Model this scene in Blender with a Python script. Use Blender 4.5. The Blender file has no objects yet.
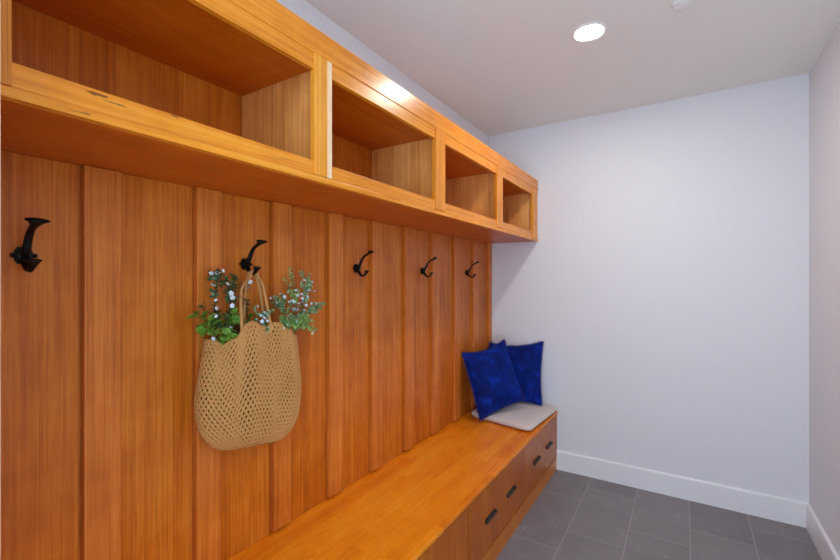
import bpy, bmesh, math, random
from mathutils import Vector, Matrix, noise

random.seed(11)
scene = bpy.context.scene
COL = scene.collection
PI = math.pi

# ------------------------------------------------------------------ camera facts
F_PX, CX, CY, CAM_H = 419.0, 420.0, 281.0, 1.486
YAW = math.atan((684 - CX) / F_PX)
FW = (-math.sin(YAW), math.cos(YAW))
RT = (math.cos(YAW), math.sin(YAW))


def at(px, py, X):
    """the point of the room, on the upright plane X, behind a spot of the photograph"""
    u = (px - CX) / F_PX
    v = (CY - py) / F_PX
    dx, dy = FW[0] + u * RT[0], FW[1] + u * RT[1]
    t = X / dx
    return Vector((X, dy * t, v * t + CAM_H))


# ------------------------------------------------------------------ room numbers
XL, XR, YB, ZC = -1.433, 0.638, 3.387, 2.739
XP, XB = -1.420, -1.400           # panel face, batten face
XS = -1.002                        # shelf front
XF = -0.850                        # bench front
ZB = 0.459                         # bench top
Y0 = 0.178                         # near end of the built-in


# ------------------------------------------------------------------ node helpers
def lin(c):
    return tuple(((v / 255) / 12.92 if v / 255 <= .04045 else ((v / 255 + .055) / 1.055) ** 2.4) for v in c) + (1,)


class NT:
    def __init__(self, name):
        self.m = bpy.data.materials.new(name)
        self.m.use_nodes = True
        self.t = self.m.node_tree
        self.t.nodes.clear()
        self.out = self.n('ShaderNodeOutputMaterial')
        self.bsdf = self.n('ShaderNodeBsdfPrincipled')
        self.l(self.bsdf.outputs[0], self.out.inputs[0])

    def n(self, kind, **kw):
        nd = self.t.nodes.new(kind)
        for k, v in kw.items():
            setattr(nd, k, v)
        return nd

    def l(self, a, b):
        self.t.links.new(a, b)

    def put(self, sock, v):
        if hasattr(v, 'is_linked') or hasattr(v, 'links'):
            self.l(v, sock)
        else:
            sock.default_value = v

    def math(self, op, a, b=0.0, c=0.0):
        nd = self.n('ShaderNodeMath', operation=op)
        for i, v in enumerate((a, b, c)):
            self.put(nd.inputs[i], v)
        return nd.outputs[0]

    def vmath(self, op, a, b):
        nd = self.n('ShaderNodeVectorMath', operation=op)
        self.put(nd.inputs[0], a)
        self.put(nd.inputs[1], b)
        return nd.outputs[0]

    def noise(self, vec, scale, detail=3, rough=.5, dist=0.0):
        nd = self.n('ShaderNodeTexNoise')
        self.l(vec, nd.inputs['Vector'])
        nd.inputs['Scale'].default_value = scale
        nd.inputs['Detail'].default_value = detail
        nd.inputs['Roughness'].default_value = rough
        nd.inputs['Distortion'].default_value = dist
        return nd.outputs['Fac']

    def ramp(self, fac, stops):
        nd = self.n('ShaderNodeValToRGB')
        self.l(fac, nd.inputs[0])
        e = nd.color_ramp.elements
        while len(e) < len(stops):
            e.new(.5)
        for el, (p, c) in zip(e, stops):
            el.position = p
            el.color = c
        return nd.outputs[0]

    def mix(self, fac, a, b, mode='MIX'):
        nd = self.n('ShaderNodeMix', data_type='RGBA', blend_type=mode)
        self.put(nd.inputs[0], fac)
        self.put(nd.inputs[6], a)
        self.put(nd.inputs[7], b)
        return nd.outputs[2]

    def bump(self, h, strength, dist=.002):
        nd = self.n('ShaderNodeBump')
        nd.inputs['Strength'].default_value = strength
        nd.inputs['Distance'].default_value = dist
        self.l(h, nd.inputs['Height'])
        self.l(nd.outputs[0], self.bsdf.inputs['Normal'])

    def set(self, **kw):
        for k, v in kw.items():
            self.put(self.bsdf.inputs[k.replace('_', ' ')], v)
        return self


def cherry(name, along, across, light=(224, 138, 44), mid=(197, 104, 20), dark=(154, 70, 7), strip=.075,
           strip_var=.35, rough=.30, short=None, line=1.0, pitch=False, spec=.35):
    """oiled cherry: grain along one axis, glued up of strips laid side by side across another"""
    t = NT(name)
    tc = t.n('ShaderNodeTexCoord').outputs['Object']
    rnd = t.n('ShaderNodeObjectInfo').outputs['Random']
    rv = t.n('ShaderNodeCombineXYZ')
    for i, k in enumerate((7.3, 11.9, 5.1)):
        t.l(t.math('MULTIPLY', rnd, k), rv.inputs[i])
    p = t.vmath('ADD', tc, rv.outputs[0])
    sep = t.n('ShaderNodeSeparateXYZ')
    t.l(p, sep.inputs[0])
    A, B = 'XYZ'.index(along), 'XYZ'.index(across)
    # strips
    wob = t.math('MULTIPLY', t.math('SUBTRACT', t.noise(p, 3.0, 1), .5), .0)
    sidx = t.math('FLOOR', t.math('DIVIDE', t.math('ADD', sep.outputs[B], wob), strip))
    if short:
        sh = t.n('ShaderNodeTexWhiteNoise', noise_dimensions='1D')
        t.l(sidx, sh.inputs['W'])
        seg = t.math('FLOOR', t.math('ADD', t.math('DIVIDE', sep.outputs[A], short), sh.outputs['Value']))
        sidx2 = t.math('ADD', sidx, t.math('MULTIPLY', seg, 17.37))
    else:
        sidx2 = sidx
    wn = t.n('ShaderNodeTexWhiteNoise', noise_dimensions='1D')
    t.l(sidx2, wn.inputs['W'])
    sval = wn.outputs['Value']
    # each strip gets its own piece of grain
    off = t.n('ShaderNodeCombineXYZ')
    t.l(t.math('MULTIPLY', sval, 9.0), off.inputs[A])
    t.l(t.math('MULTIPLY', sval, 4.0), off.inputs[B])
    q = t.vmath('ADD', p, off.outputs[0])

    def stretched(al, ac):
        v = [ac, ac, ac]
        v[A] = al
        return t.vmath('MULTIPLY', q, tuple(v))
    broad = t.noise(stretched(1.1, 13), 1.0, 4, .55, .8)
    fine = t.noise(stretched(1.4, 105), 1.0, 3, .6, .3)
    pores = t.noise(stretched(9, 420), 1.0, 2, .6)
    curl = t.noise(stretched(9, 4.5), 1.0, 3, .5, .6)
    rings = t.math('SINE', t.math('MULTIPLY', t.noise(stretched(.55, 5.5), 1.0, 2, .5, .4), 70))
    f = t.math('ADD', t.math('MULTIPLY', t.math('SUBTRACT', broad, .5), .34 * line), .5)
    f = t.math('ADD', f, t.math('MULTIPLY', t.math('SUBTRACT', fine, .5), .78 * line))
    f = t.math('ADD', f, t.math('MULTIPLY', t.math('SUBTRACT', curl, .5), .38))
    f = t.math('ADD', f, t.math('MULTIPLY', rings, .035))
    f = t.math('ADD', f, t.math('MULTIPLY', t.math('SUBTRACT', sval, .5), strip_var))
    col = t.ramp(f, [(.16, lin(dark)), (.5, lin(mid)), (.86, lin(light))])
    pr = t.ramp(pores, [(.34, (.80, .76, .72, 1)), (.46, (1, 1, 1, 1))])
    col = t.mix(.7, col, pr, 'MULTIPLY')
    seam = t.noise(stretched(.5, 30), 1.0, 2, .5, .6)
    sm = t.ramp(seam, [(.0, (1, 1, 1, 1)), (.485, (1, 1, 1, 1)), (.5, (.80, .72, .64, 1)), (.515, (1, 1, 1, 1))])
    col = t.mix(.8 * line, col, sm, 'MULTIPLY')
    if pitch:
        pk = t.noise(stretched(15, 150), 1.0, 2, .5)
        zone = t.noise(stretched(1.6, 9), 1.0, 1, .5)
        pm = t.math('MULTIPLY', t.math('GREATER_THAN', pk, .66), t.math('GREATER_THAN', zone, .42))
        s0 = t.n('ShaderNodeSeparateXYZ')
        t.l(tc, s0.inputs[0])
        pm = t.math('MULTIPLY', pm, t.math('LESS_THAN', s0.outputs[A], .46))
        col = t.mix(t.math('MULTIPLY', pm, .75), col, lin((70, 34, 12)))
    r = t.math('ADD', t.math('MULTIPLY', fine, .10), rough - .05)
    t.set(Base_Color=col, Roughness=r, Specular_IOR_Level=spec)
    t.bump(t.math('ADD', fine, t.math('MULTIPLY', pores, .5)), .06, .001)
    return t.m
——
» **Problem statement**
Leave out the pictures and restate, word for word, the lines from the top of the data through the line containing "PI = math.pi", both included.

» **Complete answer**
Model this scene in Blender with a Python script. Use Blender 4.5. The Blender file has no objects yet.
import bpy, bmesh, math, random
from mathutils import Vector, Matrix, noise

random.seed(11)
scene = bpy.context.scene
COL = scene.collection
PI = math.pi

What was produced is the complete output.